Do Centro Acadêmico Afonso Pena da UFMG
DECISÃO JUDICIAL PROÍBE REUNIÃO DE ESTUDANTES DO CURSO DE DIREITO DA UFMG PARA DISCUTIR MOMENTO POLÍTICO DO PAÍS.


Na quarta-feira, dia 27 de abril, o Centro Acadêmico Afonso Pena, da Faculdade de Direito da UFMG, lançou uma convocatória de Assembleia Geral Extraordinária (AGE) com o objetivo de discutir o momento politico vivenciado pelo país. A pauta de convocação da Assembleia elencava os seguintes pontos para discussão e deliberação:

1. Posicionamento político das alunas e dos alunos do curso de Direito da Universidade Federal de Minas Gerais perante o processo de Impeachment da Presidente da República;

2. Possíveis desdobramentos e medidas a serem tomadas;

As convocatórias foram fixadas em todos os andares da Faculdade de Direito, dando-se a ampla publicidade exigida pelo estatuto (Art.12 §2 º do Estatuto do Centro Acadêmico Afonso Pena). Além disso, o edital foi amplamente divulgado pela internet, e representantes do centro acadêmico passaram em sala de aula de modo a se divulgar a reunião e convidar todos os alunos a dela tomarem parte.

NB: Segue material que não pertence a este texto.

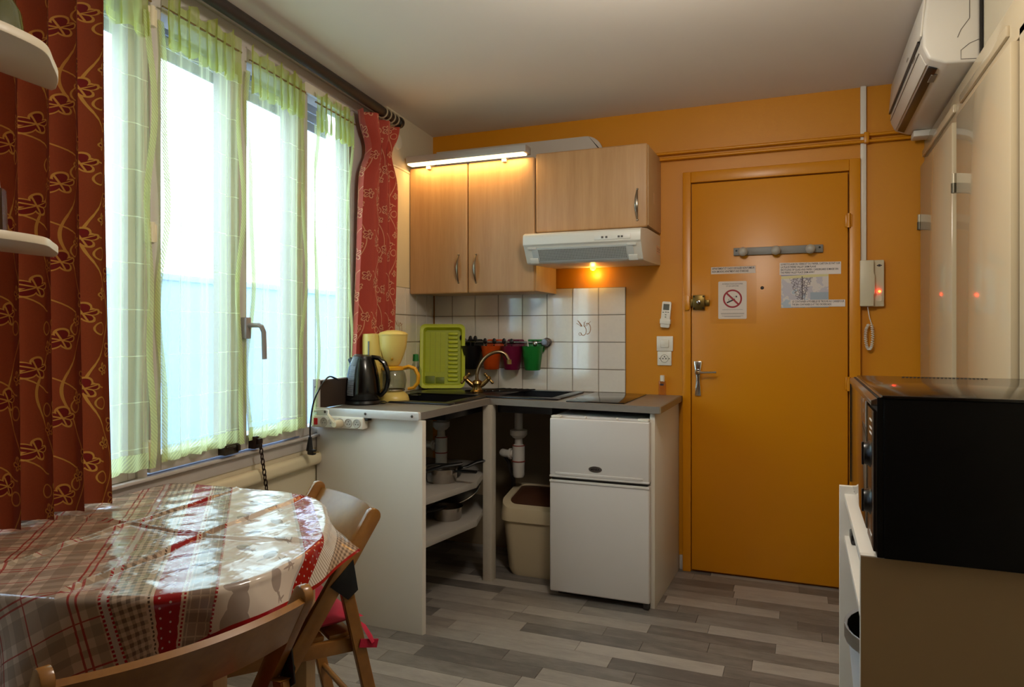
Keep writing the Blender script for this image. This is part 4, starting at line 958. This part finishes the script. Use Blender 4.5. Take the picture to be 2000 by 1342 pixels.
cb = thing('built_in_cupboard', 'cream painted built-in cupboard with tall doors along the right wall', 'cupboard', (.55, 3.0, 0))
CP = mat('cupboard_cream_gloss', '#c4b496', .11, var=.04, vs=3, spec=.6)
g = G(); g.box(XR, XR+.03, 2.18, YB-.002, 2.03, 2.15, .002); g.box(XR-.0, XR+.03, 2.955, 3.025, 0, 2.05); g.box(XR+.004, XR+.03, 3.78, YB-.002, 0, 2.05); g.box(XR, XR+.03, 2.18, 2.236, 0, 2.05)
g.done('carcass', CP, cb)
for a, b2 in ((3.065, 3.795), (2.33, 2.955)): G().box(XR-.010, XR+.002, a, b2, 2.066, 2.098, .004).done('moulding', CP, cb)
for a, b2, hy, hz in ((3.03, 3.776, 3.795, 1.765), (2.240, 2.948, 2.985, 1.79)):
    d = G().box(XR-.020, XR+.004, a, b2, .06, 2.022, .004).done('door', CP, cb)
    g = G().lathe([(0, -.034), (.009, -.034), (.009, .034), (0, .034)], (XR-.02, hy, hz), 12); g.done('hinge', mat('hinge_cream', '#b3a68a', .35, .2), d); G().lathe([(0, -.036), (.0105, -.036), (.0105, -.001), (0, -.001)], (XR-.02, hy, hz), 12).done('hinge_lower_knuckle', mat('hinge_dark', '#57503f', .35, .5), d)

# white shelf unit
su = thing('shelf_unit', 'white open shelf unit under the black oven at the right edge', 'shelf unit', (.31, 1.8, 0))
SN, SF, SXf, STP = 1.475, 2.128, .103, .833
G().box(SXf, .525, SN, SN+.017, 0, STP-.001).done('side_panel', mat('shaded_white_panel', '#a98a60', .5), su)  # white panel with its shade and warm bounce put into the colour
G().box(SXf-.0006, .525, SN+.001, SN+.018, STP-.001, STP+.001).box(SXf-.001, SXf, SN, SN+.018, 0, STP+.001).done('edge_band', WHITE, su, False)
G().box(SXf-.008, .525, SF-.018, SF, 0, STP+.002, .001).done('side_panel', WHITE, su)
G().box(SXf+.004, .525, SN+.018, SF-.018, .795, .815, .001).done('top_board', WHITE, su)
G().box(SXf+.004, .525, SN+.018, SF-.018, .685, .702, .001).done('shelf', WHITE, su)
G().box(SXf+.004, .525, SN+.018, SF-.018, .06, .08, .001).done('shelf', WHITE, su)
G().box(.515, .525, SN+.018, SF-.018, .0, .80).done('back_board', WHITE, su)
G().ball((SXf+.03, SF-.019, .823), .003, 8).done('screw', BLACK, su)
tag(G().box(.118, .19, 2.02, 2.09, .703, .728, .004).done('black_box', BLACK), 'small black box on the top shelf of the white shelf unit', 'box')
bk = thing('metal_bucket', 'white metal bucket with dark inside in the lower part of the shelf unit', 'bucket', (.30, 1.77, .08))
bxx, byy = .262, 1.80
G().lathe([(0, .0), (.12, 0), (.165, .50), (.17, .505), (.17, .47), (.168, .47)], (bxx, byy, .08), 32).done('bucket_body', mat('bucket_white', '#c4c4c8', .35), bk)
G().lathe([(.165, .50), (.171, .503), (.171, .473), (.1665, .472), (.1665, .50)], (bxx, byy, .08), 32).done('metal_rim', STEEL, bk)
G().lathe([(0, .30), (.142, .30), (.164, .5)], (bxx, byy, .08), 32).done('lining', mat('bucket_lining', '#3a3a30', .5), bk)

# oven
ov = thing('mini_oven', 'black mini oven with mirrored glass door standing on the white shelf unit', 'oven', (.33, 1.77, .815))
ON, OF, OX, OZ0, OZ1 = 1.452, 2.085, .128, .838, 1.136
OB = mat('oven_black_metal', '#050505', .5, var=0, spec=.25); OT = mat('oven_top_enamel', '#16130f', .12, var=0, spec=.6)
G().box(OX+.01, .512, ON, OF, OZ0, OZ1-.006, .003).done('body', OB, ov)
G().box(OX+.008, .515, ON-.002, OF+.002, OZ1-.006, OZ1, .002).done('top_sheet', OT, ov)
g = G()
for i in range(22):
    for j in range(2): g.box(.235+.0085*i+.004*j, .240+.0085*i+.004*j, OF-.055+.022*j, OF-.045+.022*j, OZ1-.0004, OZ1+.0003)
g.done('vent_holes', mat('vent_black', '#020202', .8, var=0), ov, False)
G().box(OX, OX+.012, ON+.003, OF, OZ0, OZ1-.004, .002).done('front_bezel', OB, ov)
MIR = mat('mirror_black_glass', '#0a0806', .05, var=0, spec=1.0, coat=1)
G().box(OX-.008, OX-.001, ON+.135, OF-.004, OZ0+.018, OZ1-.022, .003).done('glass_door', mat('mirror_door_glass', '#8f8880', .06, .9, var=0), ov)
G().box(OX-.009, OX-.0, OF-.0042, OF, OZ0+.016, OZ1-.02).done('door_edge', BLACK, ov, False)
G().box(OX-.006, OX+.002, ON+.005, ON+.13, OZ0+.01, OZ1-.03, .002).done('control_panel', mat('panel_brown_black', '#1d1512', .25, var=0), ov)
G().prism([(OX-.010, OZ1-.010), (OX+.01, OZ1-.002), (OX+.01, OZ1-.02), (OX-.010, OZ1-.020)], 'y', ON+.004, OF, .001).done('top_trim', mat('trim_chrome', '#9a948c', .18, .9, var=0), ov)
for z in (1.025, .955, .905, .872):
    pass
for z in (1.018, .928):
    g = G().lathe([(0, .012), (.020, .0115), (.023, .003), (.027, 0)], (OX-.006, ON+.07, z), 20, Matrix.Rotation(-pi/2, 4, 'Y')).box(OX-.021, OX-.016, ON+.066, ON+.074, z-.022, z+.022, .002); g.done('knob', BLACK, ov)
g = G()
for z in (1.085, 1.07, 1.06, .87): g.box(OX-.0068, OX-.006, ON+.03, ON+.075, z-.0018, z+.0018)
g.done('panel_print', mat('print_white', '#cfc8c0', .5), ov, False)
for x in (OX+.04, .48):
    for y in (ON+.04, OF-.04): G().lathe([(0, 0), (.012, 0), (.013, .023), (0, .023)], (x, y, .815), 12).done('foot', BLACK, ov)

# ------------------------------------------------------------------ wall shelves at the left
def wshelf(label, z0, z1):
    pts = [(OW, 3.5), (OW, 2.95), (.105, 2.95), (.105, 2.668)]
    pts += [(p.x, p.y) for p in cr([(.125, 2.674), (.19, 2.725), (.25, 2.790), (.298, 2.845), (.316, 2.89), (.322, 2.95)], 6)]
    pts.append((.322, 3.5))
    return tag(G(WM).prism([(o, -s) for o, s in pts], 'z', z0, z1, .003).done('wall_shelf', mat('cream_shelf', '#cdbfa8', .4)), label, 'shelf')
wshelf('upper cream wall shelf with rounded corner at the left edge, carrying a bowl', 1.832, 1.852)
wshelf('lower cream wall shelf with rounded corner at the left edge, carrying a grater', 1.431, 1.449)
t = thing('glass_bowl', 'dark olive glass bowl standing upside down on the upper wall shelf', 'bowl', wp(.225, 2.935, 1.852))
c = wp(.225, 2.935, 1.852)
G().lathe([(.075, 0), (.078, .004), (.072, .05), (.05, .095), (.025, .112), (0, .115), (0, .112), (.024, .109), (.048, .092), (.069, .05), (.073, .004)], c, 28).done('bowl', mat('olive_glass', '#4b4a22', .12, var=.1, coat=.4), t); G().ring(c+Vector((0, 0, .004)), .0765, .004, 'z', 28, 6).done('pale_rim', WHITEP, t)
t = thing('grater', 'shiny perforated metal grater standing on the lower wall shelf', 'grater', wp(.2, 2.885, 1.449))
c = wp(.2, 2.885, 1.449)
G().lathe([(.030, 0), (.026, .10), (.025, .10), (.029, 0)], c, 4).done('grater_body', CHROME, t); g = G()
for i in range(5):
    for j in range(3): g.ball(c+Vector((.014-.0*i+.004*(j-1), -.0195+.003*(j-1), .02+.014*i)), .0028, 6)
g.done('holes', INK, t, kind='stuff'); G().tube([c+Vector((-.016, 0, .095)), c+Vector((-.014, 0, .115)), c+Vector((.014, 0, .115)), c+Vector((.016, 0, .095))], .004, 8).done('handle', CHROME, t)

# ------------------------------------------------------------------ table and cloth
ZTB = .777; oc_, sc_ = .365, 2.60; ta, tb = .435, .43
TP = [(0.0, 2.185), (.02, 2.165), (.42, 2.18), (.53, 2.215), (.60, 2.275), (.70, 2.42), (.775, 2.56), (.797, 2.68), (.797, 2.80), (.765, 2.88), (.68, 2.958), (.53, 3.005), (.40, 3.02), (.02, 3.02), (0.0, 3.0)]
def outline(n, grow=0):
    P = np.array([(o, -s_) for o, s_ in TP]); P = np.vstack([P, P[:1]]); d = np.concatenate([[0], np.cumsum(np.hypot(*np.diff(P, axis=0).T))])
    q = np.linspace(0, d[-1], 4*n, endpoint=False); X = np.interp(q, d, P[:, 0]); Y = np.interp(q, d, P[:, 1])
    k = max(1, int(4*n*.012))
    ker = np.ones(2*k+1)/(2*k+1); X = np.convolve(np.concatenate([X[-k:], X, X[:k]]), ker, 'valid'); Y = np.convolve(np.concatenate([Y[-k:], Y, Y[:k]]), ker, 'valid')
    X = X[::4]; Y = Y[::4]; c = np.array([X.mean(), Y.mean()])
    return [(c[0]+(x-c[0])*(1+grow/.4), c[1]+(y-c[1])*(1+grow/.4)) for x, y in zip(X, Y)]
tbl = thing('dining_table', 'round-ended wooden dining table against the window under the patterned oilcloth', 'table', wp(oc_, sc_, 0), .107)
G(WM).prism(outline(72, -.004), 'z', .745, ZTB-.002, .004).done('table_top', LEGW, tbl)
for o, s in ((.06, 2.24), (.06, 2.96), (.60, 2.36), (.66, 2.79)):
    G(WM).box(o-.022, o+.022, -s-.022, -s+.022, 0, .745, .003).done('leg', LEGW, tbl)
G(WM).box(.08, .58, -2.83, -2.81, .67, .745).box(.08, .58, -2.36, -2.34, .67, .745).done('apron', LEGW, tbl)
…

Todavia, na sexta-feira, dia 29, pouco antes das 18 horas, horário marcado para a terceira e última chamada para instalação da AGE, os estudantes foram surpreendidos por um oficial de justiça, comunicando a prolação de uma decisão judicial impedindo a realização da reunião. Dois alunos do curso de graduação em Direito da UFMG impetraram, às 23 horas do dia anterior, uma “ação de obrigação de não fazer” em sede de tutela de urgência, visando determinar a nulidade da convocatória, a não-realização de quaisquer AGEs sobre o processo de impeachment da presidenta da república, e vetando eventual deflagração de “movimento grevista”. Uma juíza da Comarca de Belo Horizonte deferiu a liminar intentada, proibindo, inclusive, a convocação de qualquer nova assembleia versando sobre o mesmo assunto, ainda que dentro das formalidades estatutárias. A decisão baseava-se em: alegações de aparelhamento do Centro Acadêmico; ligação com partidos políticos; conivência com a presença de moradores de rua no prédio da faculdade e uma suposta convocação de movimento grevista, dentre outras.
Nesse sentido, é latente a violação não somente dos preceitos da nossa Constituição, nomeadamente os Arts. 3 e 5, IV e XVI, como, igualmente, ao art. 13 da Convenção Americana sobre Direitos Humanos e art. 19 da Declaração Universal dos Direitos do Homem, que versam sobre os direitos de liberdade de expressão e de reunião, num claro cerceamento do debate público. O Centro Acadêmico Afonso Pena, em consonância com o histórico de luta e resistência, recorrerá desta decisão visando garantir o direito a livre manifestação política dos estudantes.